Sunday, 22 July 2012
Butterflies in Utopia
In his later years, the great English literary critic F.R. Leavis would occasionally start student seminars at Cambridge University by bemoaning the decline of the butterfly population of East Anglia rather than addressing the text in hand. One assumes that butterfly populations will recover and flourish handsomely in utopia; but though Morris tells us that birds of prey are much commoner in News from Nowhere, he alas does not mention butterflies.

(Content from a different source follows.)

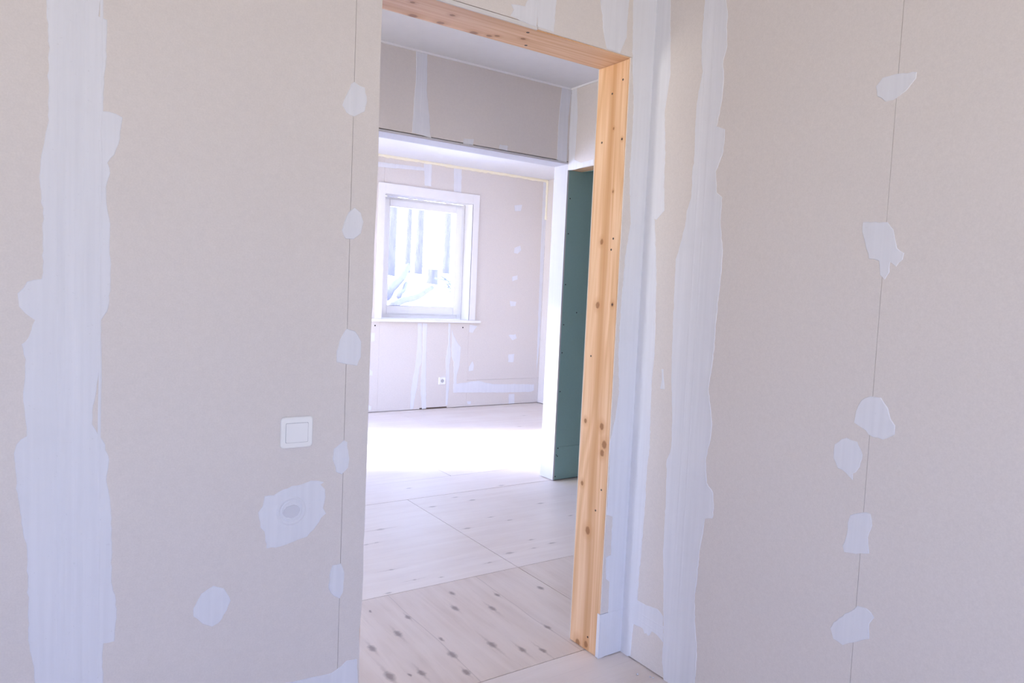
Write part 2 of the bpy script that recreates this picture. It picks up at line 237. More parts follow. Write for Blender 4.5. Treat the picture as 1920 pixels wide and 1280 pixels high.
FOAM = NT('yellow_foam', .8, .2); FOAM.col(FOAM.mix(FOAM.noise(30, FOAM.pos(), 3), (.93, .84, .62), (.90, .87, .74))); FOAM.bump(FOAM.noise(60, FOAM.pos(), 3), .6, .004); FOAM = FOAM.m
SNOW = NT('snow', .7, .3); SNOW.col(SNOW.mix(SNOW.noise(1.2, SNOW.pos(), 5), (.80, .82, .88), (.93, .93, .95))); SNOW.bump(SNOW.noise(3, SNOW.pos(), 5), .6, .1); SNOW = SNOW.m
def bark_mat(name, c):
    t = NT(name, .9, .1); p = t.pos(); f = t.noise(1, t.vm('MULTIPLY', p, (14, 14, 3)), 4, .6)
    t.col(t.mix(f, tuple(x*.6 for x in c), tuple(x*1.3 for x in c))); t.bump(f, .6, .02); return t.m
BARK = bark_mat('pine_bark', (.105, .095, .12)); LOGM = bark_mat('log_bark', (.115, .105, .12)); NEEDLE = bark_mat('pine_needles', (.10, .15, .10)); BRUSH = bark_mat('brushwood', (.14, .14, .14))
GLASS = D.materials.new('window_glass'); GLASS.use_nodes = True; g = GLASS.node_tree; g.nodes.clear()
go = g.nodes.new('ShaderNodeOutputMaterial'); gm = g.nodes.new('ShaderNodeMixShader'); gt = g.nodes.new('ShaderNodeBsdfTransparent'); gg = g.nodes.new('ShaderNodeBsdfGlossy'); gf = g.nodes.new('ShaderNodeFresnel')
gt.inputs[0].default_value = (.94, .96, .96, 1); gg.inputs['Roughness'].default_value = .02; gf.inputs[0].default_value = 1.35
g.links.new(gf.outputs[0], gm.inputs[0]); g.links.new(gt.outputs[0], gm.inputs[1]); g.links.new(gg.outputs[0], gm.inputs[2]); g.links.new(gm.outputs[0], go.inputs[0])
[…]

So if you want a seriously lepidopteran utopia, you will have to turn to Aldous Huxley’s Island; for the multifarious butterflies of Pala are very much part of the wonder of this tropical utopia to its English visitor Will Farnaby: ‘Why were they so large, so improbably cerulean or velvet-black, so extravagantly eyed and freckled?’ And the nineteenth-century French theorist Charles Fourier takes this relationship between butterflies and utopia one stage further by installing these colourful insects in the very structure of his utopian theory. The ‘butterfly passion’ is one of his three most precious human passions (the others being the cabalistic and the composite) and will require complex institutional arrangements in utopia to satisfy its constant demand for change and variety. So not only will there (quantitatively) be more butterflies in utopia, but we ourselves (qualitatively) will have become lepidopteran there too.